_Task statement_
Repeat the material verbatim. Images are excluded from the copy.

_Provided data_
* start *

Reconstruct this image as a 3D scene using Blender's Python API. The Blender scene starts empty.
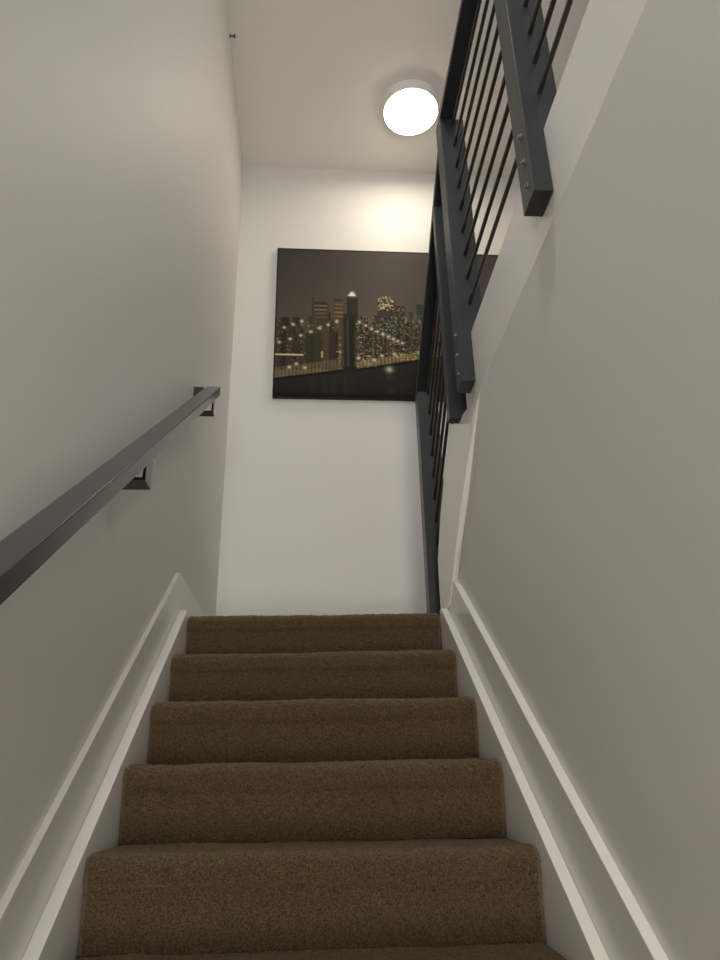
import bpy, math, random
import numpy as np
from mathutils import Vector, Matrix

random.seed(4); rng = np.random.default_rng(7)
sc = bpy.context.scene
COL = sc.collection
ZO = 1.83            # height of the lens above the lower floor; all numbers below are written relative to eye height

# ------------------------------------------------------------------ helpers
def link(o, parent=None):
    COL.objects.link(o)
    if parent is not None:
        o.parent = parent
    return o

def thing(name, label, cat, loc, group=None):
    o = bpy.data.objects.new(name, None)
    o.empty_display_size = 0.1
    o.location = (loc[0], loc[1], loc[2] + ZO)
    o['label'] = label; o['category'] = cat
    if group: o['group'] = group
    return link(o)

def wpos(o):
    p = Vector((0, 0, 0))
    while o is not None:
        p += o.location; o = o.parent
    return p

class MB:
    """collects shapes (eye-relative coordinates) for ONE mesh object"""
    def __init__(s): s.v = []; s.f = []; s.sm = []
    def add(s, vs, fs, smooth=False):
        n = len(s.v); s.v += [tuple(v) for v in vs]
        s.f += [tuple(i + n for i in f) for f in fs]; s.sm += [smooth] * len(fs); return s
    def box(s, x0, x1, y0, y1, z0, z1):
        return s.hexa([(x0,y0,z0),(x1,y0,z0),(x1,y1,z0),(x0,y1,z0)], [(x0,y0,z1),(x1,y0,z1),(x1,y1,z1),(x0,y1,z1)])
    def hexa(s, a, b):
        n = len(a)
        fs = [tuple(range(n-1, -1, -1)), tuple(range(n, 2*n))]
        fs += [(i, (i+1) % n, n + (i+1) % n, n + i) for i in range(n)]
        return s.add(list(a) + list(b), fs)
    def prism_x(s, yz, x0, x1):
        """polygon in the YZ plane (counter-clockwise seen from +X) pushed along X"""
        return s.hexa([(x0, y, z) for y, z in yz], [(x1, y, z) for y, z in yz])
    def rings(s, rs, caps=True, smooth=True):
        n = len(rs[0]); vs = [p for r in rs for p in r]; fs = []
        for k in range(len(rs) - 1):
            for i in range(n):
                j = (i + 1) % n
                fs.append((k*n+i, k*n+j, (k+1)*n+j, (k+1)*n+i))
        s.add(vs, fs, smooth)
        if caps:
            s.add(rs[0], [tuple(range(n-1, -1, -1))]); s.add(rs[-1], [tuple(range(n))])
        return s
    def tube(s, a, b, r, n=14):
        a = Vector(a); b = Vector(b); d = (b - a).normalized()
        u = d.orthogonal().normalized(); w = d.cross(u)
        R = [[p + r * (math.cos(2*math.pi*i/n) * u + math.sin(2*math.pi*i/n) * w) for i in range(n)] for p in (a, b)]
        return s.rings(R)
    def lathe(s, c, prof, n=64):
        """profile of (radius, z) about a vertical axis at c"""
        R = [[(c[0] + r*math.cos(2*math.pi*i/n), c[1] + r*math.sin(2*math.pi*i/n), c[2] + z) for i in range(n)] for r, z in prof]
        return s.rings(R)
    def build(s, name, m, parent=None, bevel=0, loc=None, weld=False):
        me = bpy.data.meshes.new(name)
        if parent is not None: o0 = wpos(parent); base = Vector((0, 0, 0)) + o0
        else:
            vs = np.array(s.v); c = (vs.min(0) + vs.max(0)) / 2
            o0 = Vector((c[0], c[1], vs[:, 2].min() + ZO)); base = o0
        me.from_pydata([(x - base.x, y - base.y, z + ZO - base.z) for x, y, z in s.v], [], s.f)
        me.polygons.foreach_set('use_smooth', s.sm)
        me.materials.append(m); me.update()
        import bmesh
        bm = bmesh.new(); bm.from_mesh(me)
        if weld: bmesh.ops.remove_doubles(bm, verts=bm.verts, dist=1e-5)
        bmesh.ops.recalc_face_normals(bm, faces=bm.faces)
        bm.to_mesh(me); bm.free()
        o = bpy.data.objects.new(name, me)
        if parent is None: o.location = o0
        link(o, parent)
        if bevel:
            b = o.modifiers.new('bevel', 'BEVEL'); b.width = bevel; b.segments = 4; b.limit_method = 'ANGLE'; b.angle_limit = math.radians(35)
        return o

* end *

_Result for this exercise_
Reconstruct this image as a 3D scene using Blender's Python API. The Blender scene starts empty.
import bpy, math, random
import numpy as np
from mathutils import Vector, Matrix

random.seed(4); rng = np.random.default_rng(7)
sc = bpy.context.scene
COL = sc.collection
ZO = 1.83            # height of the lens above the lower floor; all numbers below are written relative to eye height

# ------------------------------------------------------------------ helpers
def link(o, parent=None):
    COL.objects.link(o)
    if parent is not None:
        o.parent = parent
    return o

def thing(name, label, cat, loc, group=None):
    o = bpy.data.objects.new(name, None)
    o.empty_display_size = 0.1
    o.location = (loc[0], loc[1], loc[2] + ZO)
    o['label'] = label; o['category'] = cat
    if group: o['group'] = group
    return link(o)

def wpos(o):
    p = Vector((0, 0, 0))
    while o is not None:
        p += o.location; o = o.parent
    return p

class MB:
    """collects shapes (eye-relative coordinates) for ONE mesh object"""
    def __init__(s): s.v = []; s.f = []; s.sm = []
    def add(s, vs, fs, smooth=False):
        n = len(s.v); s.v += [tuple(v) for v in vs]
        s.f += [tuple(i + n for i in f) for f in fs]; s.sm += [smooth] * len(fs); return s
    def box(s, x0, x1, y0, y1, z0, z1):
        return s.hexa([(x0,y0,z0),(x1,y0,z0),(x1,y1,z0),(x0,y1,z0)], [(x0,y0,z1),(x1,y0,z1),(x1,y1,z1),(x0,y1,z1)])
    def hexa(s, a, b):
        n = len(a)
        fs = [tuple(range(n-1, -1, -1)), tuple(range(n, 2*n))]
        fs += [(i, (i+1) % n, n + (i+1) % n, n + i) for i in range(n)]
        return s.add(list(a) + list(b), fs)
    def prism_x(s, yz, x0, x1):
        """polygon in the YZ plane (counter-clockwise seen from +X) pushed along X"""
        return s.hexa([(x0, y, z) for y, z in yz], [(x1, y, z) for y, z in yz])
    def rings(s, rs, caps=True, smooth=True):
        n = len(rs[0]); vs = [p for r in rs for p in r]; fs = []
        for k in range(len(rs) - 1):
            for i in range(n):
                j = (i + 1) % n
                fs.append((k*n+i, k*n+j, (k+1)*n+j, (k+1)*n+i))
        s.add(vs, fs, smooth)
        if caps:
            s.add(rs[0], [tuple(range(n-1, -1, -1))]); s.add(rs[-1], [tuple(range(n))])
        return s
    def tube(s, a, b, r, n=14):
        a = Vector(a); b = Vector(b); d = (b - a).normalized()
        u = d.orthogonal().normalized(); w = d.cross(u)
        R = [[p + r * (math.cos(2*math.pi*i/n) * u + math.sin(2*math.pi*i/n) * w) for i in range(n)] for p in (a, b)]
        return s.rings(R)
    def lathe(s, c, prof, n=64):
        """profile of (radius, z) about a vertical axis at c"""
        R = [[(c[0] + r*math.cos(2*math.pi*i/n), c[1] + r*math.sin(2*math.pi*i/n), c[2] + z) for i in range(n)] for r, z in prof]
        return s.rings(R)
    def build(s, name, m, parent=None, bevel=0, loc=None, weld=False):
        me = bpy.data.meshes.new(name)
        if parent is not None: o0 = wpos(parent); base = Vector((0, 0, 0)) + o0
        else:
            vs = np.array(s.v); c = (vs.min(0) + vs.max(0)) / 2
            o0 = Vector((c[0], c[1], vs[:, 2].min() + ZO)); base = o0
        me.from_pydata([(x - base.x, y - base.y, z + ZO - base.z) for x, y, z in s.v], [], s.f)
        me.polygons.foreach_set('use_smooth', s.sm)
        me.materials.append(m); me.update()
        import bmesh
        bm = bmesh.new(); bm.from_mesh(me)
        if weld: bmesh.ops.remove_doubles(bm, verts=bm.verts, dist=1e-5)
        bmesh.ops.recalc_face_normals(bm, faces=bm.faces)
        bm.to_mesh(me); bm.free()
        o = bpy.data.objects.new(name, me)
        if parent is None: o.location = o0
        link(o, parent)
        if bevel:
            b = o.modifiers.new('bevel', 'BEVEL'); b.width = bevel; b.segments = 4; b.limit_method = 'ANGLE'; b.angle_limit = math.radians(35)
        return o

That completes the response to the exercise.